A repetição dos casos mostra que o problema vai além das estatísticas. Cada mulher assassinada deixa filhos órfãos, famílias devastadas e uma comunidade marcada pela sensação de impotência. Enquanto medidas protetivas são desrespeitadas e denúncias ignoradas, o feminicídio segue fazendo vítimas uma a cada duas semanas, em média, no Distrito Federal.

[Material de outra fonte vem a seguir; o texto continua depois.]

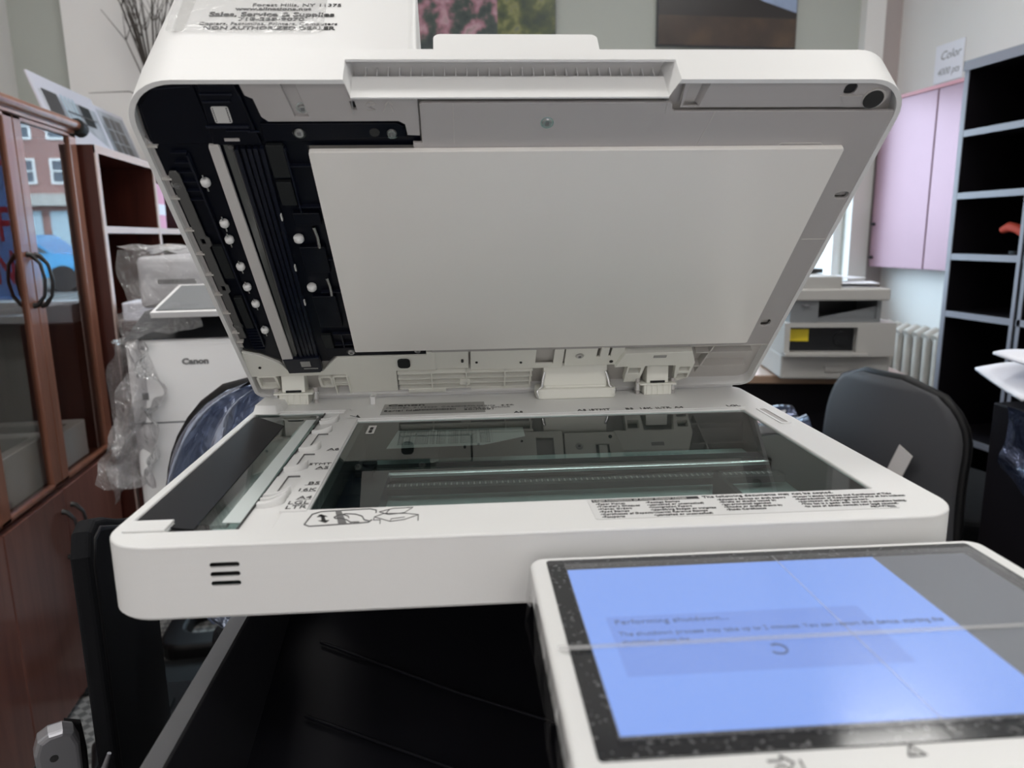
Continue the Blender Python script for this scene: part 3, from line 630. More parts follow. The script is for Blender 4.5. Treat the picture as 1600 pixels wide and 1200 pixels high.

Memorial das vítimas de feminicídio no DF em 2025

  1. Ana Moura Virtuoso, 27 anos – Estrutural
    Morta a facadas dentro de casa pelo companheiro Jadyson Soares da Silva, na frente dos dois filhos. Já havia registrado mais de cinco ocorrências por violência doméstica.
  2. Gilvana de Sousa Silva, 46 anos – Taguatinga
    Encontrada morta em um matagal na Boca da Mata, com sinais de pancadas na cabeça. O autor não foi identificado.
  3. Géssica Moreira de Sousa, 17 anos – Planaltina
    Assassinada a tiros dentro de uma igreja pelo ex-namorado Vandiel Próspero da Silva, na frente da filha de dois anos.
  4. Ana Rosa Rodolfo de Queiroz Brandão, 49 anos – Cruzeiro
    Motorista de aplicativo, foi morta por Antônio Ailton da Silva, que a escolheu como vítima por ser mulher.
  5. Dayane Barbosa Carvalho, 34 anos – Fercal
    Assassinada pelo companheiro Jovercino Antônio de Oliveira, que cometeu suicídio em seguida.
  6. Maria José Ferreira dos Santos, 31 anos – Recanto das Emas
    Esfaqueada três vezes pelo marido Neilton Pereira Soares, na presença dos filhos.
  7. Elaine da Silva Rodrigues, 36 anos – Planaltina (Assentamento Oziel Alves)
    Desaparecida em janeiro, teve o corpo encontrado em abril. O marido Marcelo Inácio da Conceição confessou o crime.
  8. Marcela Rocha Alencar, 31 anos – Paranoá
    Mulher com deficiência intelectual, foi estrangulada por Renato Carlos de Souza Pereira, morador de rua acolhido por ela.
  9. Valdete Silva Barros, 46 anos – Sol Nascente
    Morta com golpe perfurante na coxa pelo companheiro José Ribamar Cunha Pereira, após uma briga.
  10. Vanessa da Conceição Sousa, 32 anos – Samambaia
    Assassinada a facadas pelo companheiro Silvoneide Carvalho de Torres, no portão de casa.
  11. Liliane Cristina Silva de Carvalho, 33 anos – Ceilândia
    Esfaqueada com pelo menos 11 golpes pelo ex-companheiro Rafael Moreira da Cruz, dentro de casa.
  12. Telma Senhorinha da Silva, 51 anos – Estrutural
    Levou um tiro na cabeça do marido Valdeir Teodoro da Silva, que cometeu suicídio após o crime.
  13. Cheryla Carvalho de Lima, 43 anos – Samambaia Sul
    Assassinada com facadas no estacionamento de uma academia por João Paulo Silva Matos, com quem se relacionava havia um mês.
  14. Camila Pereira Lopes, 28 anos – Itapoã II
    Esfaqueada pelo companheiro Willian Lopes, na frente da filha de 8 anos.
  15. Pâmella Maria Rocha Rangel, 21 anos – Brazlândia
    Morta com uma facada no peito pelo namorado Flávio do Nascimento Santos, após discussão.
  16. Marcela Santos Silva, 22 anos – Planaltina
    Asfixiada pelo próprio pai, Marcelo Santos, que tentou simular uma overdose.
  17. Camila Rejaine de Araújo, 50 anos – Sobradinho II
    Golpeada com picareta pelo companheiro Agnaldo Nunes da Mota, com quem já havia sofrido tentativa de feminicídio.
  18. Raquel Gomes Nunes, 46 anos – Recanto das Emas
    Estrangulada é encontrada morta no banheiro de casa, com as mãos amarradas. O companheiro Fábio de Souza Santos é o principal suspeito e está foragido.

Os demais casos seguem sob sigilo ou com investigações em andamento. Cada nome dessa lista representa uma vida interrompida e um alerta sobre a urgência de políticas mais eficazes para prevenir e combater o feminicídio no Distrito Federal.